- _What is needed_:
Which lines hold the word "wide"? Copy each one.

- _Information shown_:
○ ○ ○ ○ ○

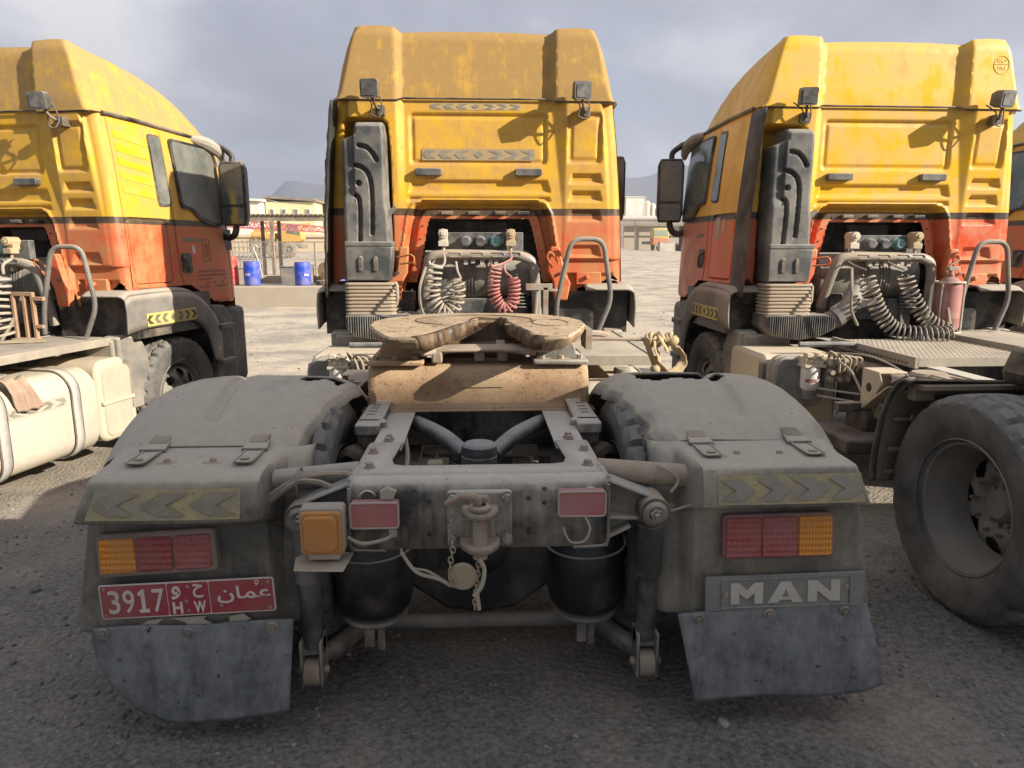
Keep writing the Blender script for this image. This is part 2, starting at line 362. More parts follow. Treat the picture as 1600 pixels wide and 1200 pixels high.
def rrect(x0, x1, z0, z1, r, n=4):
    o = []
    for cx, cz, a in ((x1 - r, z0 + r, -90), (x1 - r, z1 - r, 0), (x0 + r, z1 - r, 90), (x0 + r, z0 + r, 180)):
        for i in range(n + 1):
            t = R_(a + 90 * i / n); o.append((cx + r * math.cos(t), cz + r * math.sin(t)))
    return o
def coil(path, R, r, turns, n=7, per=14):
    P = smooth_path(path, 16); L = [0]
    for a, b in zip(P, P[1:]): L.append(L[-1] + (b - a).length)
    T = L[-1]; N = int(turns * per); out = []; x = None
    for k in range(N + 1):
        s_ = T * k / N; i = max(0, min(len(P) - 2, int(np.searchsorted(L, s_)) - 1)); u = (s_ - L[i]) / max(1e-9, L[i + 1] - L[i])
        p = P[i].lerp(P[i + 1], u); t = (P[i + 1] - P[i]).normalized()
        if x is None: x = t.orthogonal().normalized()
        x = (x - t * x.dot(t)).normalized(); y = t.cross(x); a = 2 * math.pi * turns * k / N
        out.append(p + (x * math.cos(a) + y * math.sin(a)) * R)
    return out
# distance helpers for pressed sheet metal
def d_poly(X, Z, pts):
    D = np.full(X.shape, 9.)
    for (ax, az), (bx, bz) in zip(pts, pts[1:]):
        dx, dz = bx - ax, bz - az; L2 = dx * dx + dz * dz + 1e-12
        t = np.clip(((X - ax) * dx + (Z - az) * dz) / L2, 0, 1)
        D = np.minimum(D, np.hypot(X - ax - t * dx, Z - az - t * dz))
    return D
def inside(X, Z, poly):
    I = np.zeros(X.shape, bool); n = len(poly)
    for i in range(n):
        (ax, az), (bx, bz) = poly[i], poly[(i + 1) % n]
        c = (az > Z) != (bz > Z); xx = (bx - ax) * (Z - az) / ((bz - az) if abs(bz - az) > 1e-12 else 1e-12) + ax
        I ^= c & (X < xx)
    return I
def sdf(X, Z, poly):
    d = d_poly(X, Z, list(poly) + [poly[0]]); return np.where(inside(X, Z, poly), -d, d)
def sst(a, b, x):
    t = np.clip((x - a) / (b - a), 0, 1); return t * t * (3 - 2 * t)
def press(X, Z, poly, depth, w):
    """0 outside, depth inside, ramp w wide"""
    return depth * sst(0, w, -sdf(X, Z, poly))
def text_geo(body, size=1., extrude=.02, offset=0., font=None):
    cu = bpy.data.curves.new('t', 'FONT'); cu.body = body; cu.size = size; cu.extrude = extrude; cu.offset = offset; cu.resolution_u = 4
    if font: cu.font = font
    ob = bpy.data.objects.new('t', cu); me = bpy.data.meshes.new_from_object(ob)
    V = [tuple(v.co) for v in me.vertices]; Fc = [tuple(p.vertices) for p in me.polygons]
    bpy.data.objects.remove(ob); bpy.data.curves.remove(cu); bpy.data.meshes.remove(me)
    return V, Fc
def fit_text(mb, body, x0, x1, z0, z1, fn, ex=.004, offset=0.):
    V, Fc = text_geo(body, 1., .5, offset)
    if not V: return False
    a = np.array(V); lo, hi = a.min(0), a.max(0)
    for i, p in enumerate(V): pass
    Q = [fn(x0 + (p[0] - lo[0]) / (hi[0] - lo[0]) * (x1 - x0), z0 + (p[1] - lo[1]) / (hi[1] - lo[1]) * (z1 - z0), (p[2] + .5) * ex) for p in V]
    mb.add(Q, Fc); return True
# ------------------------------------------------------------------ the tractor unit, built once in metres round the middle truck
VAR = {}                                    # object -> which trucks carry it: C middle, L left, R right, F far right
def only(o, who): VAR[o.name] = who; return o
YB = 5.65                                   # rear wall of the cab
def wz(z):                                  # half width of the cab by height
    return np.interp(z, [1.1, 1.3, 1.85, 2.1, 2.4, 2.68], [1.158, 1.155, 1.132, 1.112, 1.085, 1.05])
OFF = Vector((0, 4, 0))
truck = empty('tractor_truck', OFF, label='dusty yellow and orange middle tractor truck with its red number plate towards us', cat='truck', group='parked tractor trucks in a row')

def arch_hole(): return [(-.56, 1.10), (-.46, 1.428), (-.392, 1.785), (-.37, 1.822), (.408, 1.822), (.432, 1.785), (.475, 1.60), (.57, 1.10)]
def arch_out(): return [(-.68, 1.05), (-.61, 1.43), (-.535, 1.85), (-.49, 1.925), (-.42, 1.955), (.46, 1.955), (.53, 1.925), (.575, 1.85), (.665, 1.33), (.73, 1.05)]
def bottom(X):                              # lower edge of the rear wall
    return np.interp(X, [-1.16, -1.06, -1.0, -.80, -.77, -.70, -.61, -.57, .57, .64, .66, .77, .79, .97, 1.05, 1.1, 1.16],
                     [1.20, 1.37, 1.31, 1.275, 1.19, 1.18, 1.20, 1.32, 1.32, 1.30, 1.185, 1.18, 1.275, 1.30, 1.375, 1.36, 1.19])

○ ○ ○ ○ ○

- _Full answer_:
Keep writing the Blender script for this image. This is part 2, starting at line 362. More parts follow. Treat the picture as 1600 pixels wide and 1200 pixels high.
    """0 outside, depth inside, ramp w wide"""